Looking up who has a webinar license assigned

I have a process where users can check out our single 5K webinar license and my script will assign it to them at the correct time and remove it when their time is up. My concern is if my process loses track of who had the license assigned so that I can remove it.

What is the most efficient (quickest) way to determine who has the license? The only way I can find to do that is to enumerate all users and check each one’s settings one by one. With over 44k users that could take quite a while.

Is there a better way to look up who has the 5K webinar license? Or even to filter by who has ANY webinar license? Which would be a comparatively much smaller number to look through?

1 Like

Hi @jferguson,

Have you considered subscribing to our User Updated webhook?

This would be triggered each time a license is assigned or removed from a user.

Let me know if this might help,
Will

I have not.

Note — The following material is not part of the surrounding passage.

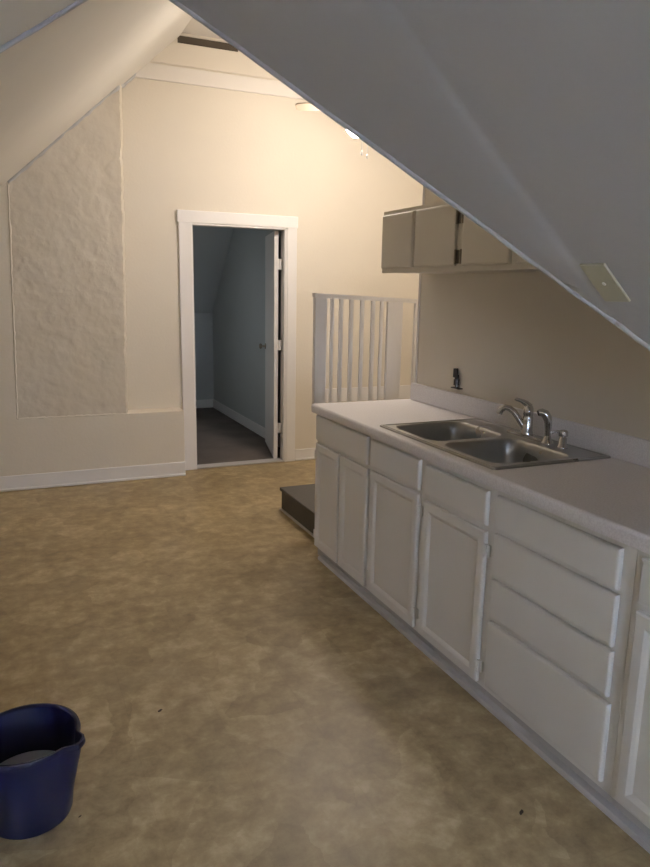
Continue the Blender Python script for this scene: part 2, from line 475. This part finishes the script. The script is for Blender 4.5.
struct('trim_14', B(DX0+.014, DX1-.014, YM-.012, YM+.10, 0, .012, .004), M['shoe'], 'pale threshold strip in the doorway')

# open door leaf, swung into the far room
hx, hy = 2.170, YM+.075
ang = R(13)
bm = bmesh.new()
box(bm, -.036, 0, 0, .75, .012, 2.03, .003)
mt = Matrix.Translation((hx, hy, 0)) @ Matrix.Rotation(-ang, 4, 'Z')
bmesh.ops.transform(bm, matrix=mt, verts=bm.verts)
d1 = struct('door_1', bm, M['trim'], 'white door standing open into the dim far room')
bm = bmesh.new()
c = mt @ Vector((-.036, .69, .985)); n_ = (mt.to_3x3() @ Vector((-1, 0, 0)))
tube(bm, [c, c+n_*.008, c+n_*.009, c+n_*.035, c+n_*.040, c+n_*.052, c+n_*.062, c+n_*.066], [.028, .027, .011, .010, .022, .027, .022, .010], 18)
part('door_knob', bm, M['brass'], d1, 'dark round knob', smooth=True, auto=40)
for z in (.30, 1.05, 1.75):
    bm = bmesh.new(); tube(bm, [(hx+.012, hy-.008, z-.045), (hx+.012, hy-.008, z+.045)], .008, 10); box(bm, hx-.012, hx+.034, hy-.004, hy-.001, z-.045, z+.045)
    part('hinge', bm, M['trim'], d1)

# the dim room beyond
FX0, FX1, FY = .85, 2.375, 8.94
struct('floor_far_room', B(FX0, FX1, YM+.10, FY, -.06, .004), M['carpet'], 'dull brown floor of the room beyond the door')
struct('wall_far_room_right', B(FX1, FX1+.08, YM+.10, FY+.1, 0, 2.6), M['blue'])
struct('wall_far_room_back', B(FX0-.1, FX1, FY, FY+.08, 0, 1.30), M['blue'])
bm = bmesh.new()
box(bm, FX0-.08, FX0, YM+.10, 6.5, 0, 2.6); box(bm, FX0-.08, FX0, 7.5, FY, 0, 2.6); box(bm, FX0-.08, FX0, 6.5, 7.5, 0, .8); box(bm, FX0-.08, FX0, 6.5, 7.5, 1.7, 2.6)
struct('wall_far_room_left', bm, M['blue'])
p = [(FX0-.08, FY+.08, 1.22-.08), (FX1+.08, FY+.08, 1.22-.08), (FX1+.08, 7.76, 2.40), (FX0-.08, 7.76, 2.40)]
struct('ceiling_far_room_slope', solid(bmesh.new(), p, (0, .05, .05)), M['blue'])
struct('ceiling_far_room', B(FX0-.08, FX1+.08, YM+.10, 7.8, 2.40, 2.46), M['blue'])
struct('baseboard_far_room', B(FX1-.016, FX1, YM+.13, FY-.016, .004, .11, .003), M['trim'])
struct('baseboard_far_room_back', B(FX0, FX1, FY-.016, FY, .004, .11, .003), M['trim'])
bm = bmesh.new()
box(bm, FX0-.06, FX0-.02, 6.5, 6.54, .8, 1.7); box(bm, FX0-.06, FX0-.02, 7.46, 7.5, .8, 1.7); box(bm, FX0-.06, FX0-.02, 6.54, 7.46, .8, .84); box(bm, FX0-.06, FX0-.02, 6.54, 7.46, 1.66, 1.7); box(bm, FX0-.055, FX0-.025, 6.54, 7.46, 1.23, 1.27)
w2 = struct('window_2', bm, M['frame'])
part('pane', B(FX0-.042, FX0-.038, 6.54, 7.46, .84, 1.66), M['glass'], w2)

# ------------------------------------------------------------------ base cabinets
FF = XF+.019     # face frame plane
ZB, ZT = .055, .872
def panel_door(parent, y0, y1, z0, z1, mat='cab', x=XF, hinge_near=True, hinges=True, stile=.055, thick=.018, name='door'):
    """raised frame with a bevelled step down to a flat panel"""
    bm = bmesh.new()
    def ring(x_, i): return [bm.verts.new((x_, y0+i, z0+i)), bm.verts.new((x_, y1-i, z0+i)), bm.verts.new((x_, y1-i, z1-i)), bm.verts.new((x_, y0+i, z1-i))]
    rs = [ring(x+thick, 0), ring(x+.004, 0), ring(x, .005), ring(x, stile-.018), ring(x+.004, stile-.008), ring(x+.009, stile)]
    for a_, b_ in zip(rs, rs[1:]):
        for k in range(4): bm.faces.new((a_[k], a_[(k+1) % 4], b_[(k+1) % 4], b_[k]))
    # back of the frame so it is a solid ring
    rb = ring(x+thick, stile)
    for k in range(4):
        bm.faces.new((rs[0][k], rb[k], rb[(k+1) % 4], rs[0][(k+1) % 4])); bm.faces.new((rs[-1][k], rs[-1][(k+1) % 4], rb[(k+1) % 4], rb[k]))
    d = part(name, bm, M[mat], parent)
    part('panel', B(x+.0088, x+thick-.003, y0+stile-.001, y1-stile+.001, z0+stile-.001, z1-stile+.001), M[mat], d)
    if hinges:
        yy = y0 if hinge_near else y1; s = -1 if hinge_near else 1
        for z in (z0+.07, z1-.07):
            h = bmesh.new(); tube(h, [(x+.004, yy+s*.006, z-.025), (x+.004, yy+s*.006, z+.025)], .0055, 10)
            box(h, x+.011, x+.0185, min(yy, yy+s*.022), max(yy, yy+s*.022), z-.022, z+.022, .001)
            part('hinge', h, M[mat], d, smooth=True, auto=40)
    return d

def drawer_front(parent, y0, y1, z0, z1, mat='cab', x=XF, name='drawer_front', thick=.018):
    bm = bmesh.new()
    def ring(x_, i): return [bm.verts.new((x_, y0+i, z0+i)), bm.verts.new((x_, y1-i, z0+i)), bm.verts.new((x_, y1-i, z1-i)), bm.verts.new((x_, y0+i, z1-i))]
    rs = [ring(x+thick, 0), ring(x+.008, 0), ring(x+.002, .003), ring(x, .010)]
    bm.faces.new(rs[0]); bm.faces.new(rs[-1])
    for a_, b_ in zip(rs, rs[1:]):
        for k in range(4): bm.faces.new((a_[k], a_[(k+1) % 4], b_[(k+1) % 4], b_[k]))
    return part(name, bm, M[mat], parent)

def base_cabinet(y0, y1, label):
    t = thing('base_cabinet', label, 'cabinet', ((FF+2.15)/2, (y0+y1)/2, 0), 'base cabinets under the counter')
    y0 += .0006; y1 -= .0006
    # carcass: two sides, bottom, back
    bm = bmesh.new()
    box(bm, FF+.019, 2.16, y0, y0+.016, ZB, ZT); box(bm, FF+.019, 2.16, y1-.016, y1, ZB, ZT)
    box(bm, FF+.019, 2.16, y0+.016, y1-.016, ZB, ZB+.016); box(bm, 2.15, 2.16, y0+.016, y1-.016, ZB+.016, ZT)
    part('carcass', bm, M['cab'], t)
    part('toe_board', B(FF+.012, FF+.03, y0, y1, 0, ZB-.001), M['shoe'], t)
    return t
def face_frame(t, y0, y1, openings):
    """flat frame with one hole per front"""
    y0 += .0006; y1 -= .0006
    bm = bmesh.new()
    holes = [[(FF, a, c), (FF, b, c), (FF, b, d), (FF, a, d)] for a, b, c, d in openings]
    outer = [(FF, y0, ZB), (FF, y1, ZB), (FF, y1, ZT), (FF, y0, ZT)]
    holed(bm, outer, holes)
    r = bmesh.ops.extrude_face_region(bm, geom=bm.faces[:])
    bmesh.ops.translate(bm, verts=[v for v in r['geom'] if isinstance(v, bmesh.types.BMVert)], vec=(.0185, 0, 0))
    return part('face_frame', bm, M['cab'], t)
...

It seems there’s a lot of infrastructure that needs to be put in place to expose that. Is there no other way to look that up using the regular API?

Hi @jferguson,

You can also query this endpoint directly:

The feature object contains a webinar field which will state whether or not a webinar license is applied to the user.

Thanks!
Will

Yeah. That’s the method I’m trying to get around using. It requires first enumerating every user in the account (~44k) and checking each user. This process takes several hours and is certainly a last resort backup if I absolutely need to find it but with my scheduled process the person’s webinar, who needs it, will be long over.

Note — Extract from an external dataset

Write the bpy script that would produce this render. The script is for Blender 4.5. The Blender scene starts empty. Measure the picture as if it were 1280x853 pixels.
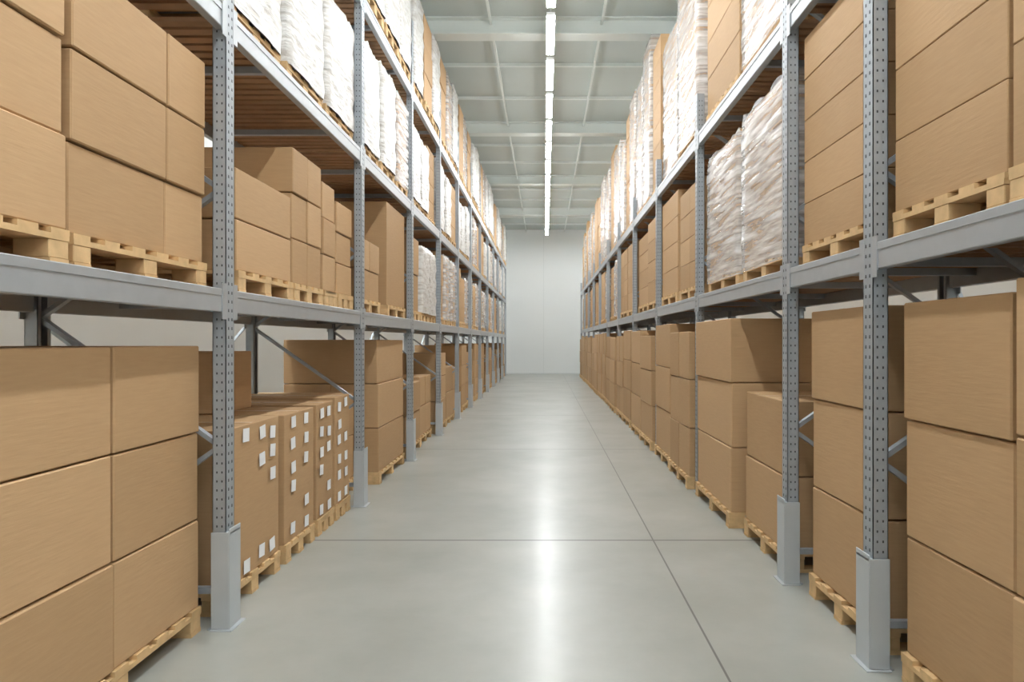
import bpy, math, random
from mathutils import Vector, Matrix
R = random.Random(7)
scene = bpy.context.scene

# ---------------------------------------------------------------- materials
def new_mat(name):
    m = bpy.data.materials.new(name); m.use_nodes = True
    nt = m.node_tree
    return m, nt, nt.nodes, nt.links, nt.nodes['Principled BSDF']

def simple(name, col, rough=0.5, metal=0.0, noise=0.0, nscale=8.0, bump=0.0):
    m, nt, N, L, b = new_mat(name)
    b.inputs['Roughness'].default_value = rough
    b.inputs['Metallic'].default_value = metal
    tc = N.new('ShaderNodeTexCoord')
    no = N.new('ShaderNodeTexNoise'); no.inputs['Scale'].default_value = nscale; no.inputs['Detail'].default_value = 4
    L.new(tc.outputs['Object'], no.inputs['Vector'])
    mix = N.new('ShaderNodeMix'); mix.data_type = 'RGBA'
    mix.inputs[6].default_value = (*[c*(1-noise) for c in col], 1)
    mix.inputs[7].default_value = (*[min(1, c*(1+noise)) for c in col], 1)
    L.new(no.outputs['Fac'], mix.inputs[0]); L.new(mix.outputs[2], b.inputs['Base Color'])
    if bump:
        bp = N.new('ShaderNodeBump'); bp.inputs['Strength'].default_value = bump; bp.inputs['Distance'].default_value = 0.01
        L.new(no.outputs['Fac'], bp.inputs['Height']); L.new(bp.outputs['Normal'], b.inputs['Normal'])
    return m

def cardboard(name, c1, c2):
    m, nt, N, L, b = new_mat(name)
    b.inputs['Roughness'].default_value = 0.66
    b.inputs['Specular IOR Level'].default_value = 0.3
    at = N.new('ShaderNodeAttribute'); at.attribute_name = 'tint'
    oi = N.new('ShaderNodeObjectInfo')
    tc = N.new('ShaderNodeTexCoord')
    mp = N.new('ShaderNodeMapping'); mp.inputs['Scale'].default_value = (3, 3, 30)
    L.new(tc.outputs['Object'], mp.inputs['Vector'])
    no = N.new('ShaderNodeTexNoise'); no.inputs['Scale'].default_value = 2.5; no.inputs['Detail'].default_value = 6
    L.new(mp.outputs[0], no.inputs['Vector'])
    a1 = N.new('ShaderNodeMath'); a1.operation = 'MULTIPLY'; a1.inputs[1].default_value = 0.45
    L.new(at.outputs['Fac'], a1.inputs[0])
    a2 = N.new('ShaderNodeMath'); a2.operation = 'MULTIPLY_ADD'; a2.inputs[1].default_value = 0.3
    L.new(oi.outputs['Random'], a2.inputs[0]); L.new(a1.outputs[0], a2.inputs[2])
    a3 = N.new('ShaderNodeMath'); a3.operation = 'MULTIPLY_ADD'; a3.inputs[1].default_value = 0.40
    L.new(no.outputs['Fac'], a3.inputs[0]); L.new(a2.outputs[0], a3.inputs[2])
    mix = N.new('ShaderNodeMix'); mix.data_type = 'RGBA'
    mix.inputs[6].default_value = (*c1, 1); mix.inputs[7].default_value = (*c2, 1)
    L.new(a3.outputs[0], mix.inputs[0]); L.new(mix.outputs[2], b.inputs['Base Color'])
    bp = N.new('ShaderNodeBump'); bp.inputs['Strength'].default_value = 0.22; bp.inputs['Distance'].default_value = 0.004
    L.new(no.outputs['Fac'], bp.inputs['Height']); L.new(bp.outputs['Normal'], b.inputs['Normal'])
    return m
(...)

It’s looking like that’s the best that can be done. I’ll just have to devise a fool proof way of storing who has the license in some external source so I don’t risk losing track of it. If someone manually sets it to someone I’ll just have to resort to the long method. I’m just really surprise that if you try to set the license while someone else has it it takes a millisecond to tell me it’s not available and the only recourse is to script an hours long process to find it. It could simply display who has it along with the error that it’s not available.

Thanks for the suggestions. I’ll make something work.

Hi @jferguson,

Thanks for the reply and the feedback—I can definitely appreciate that there’s room for improving the way in which this information can be queried.

While these endpoints will be your best bet for now, do let us know if you run into any other questions.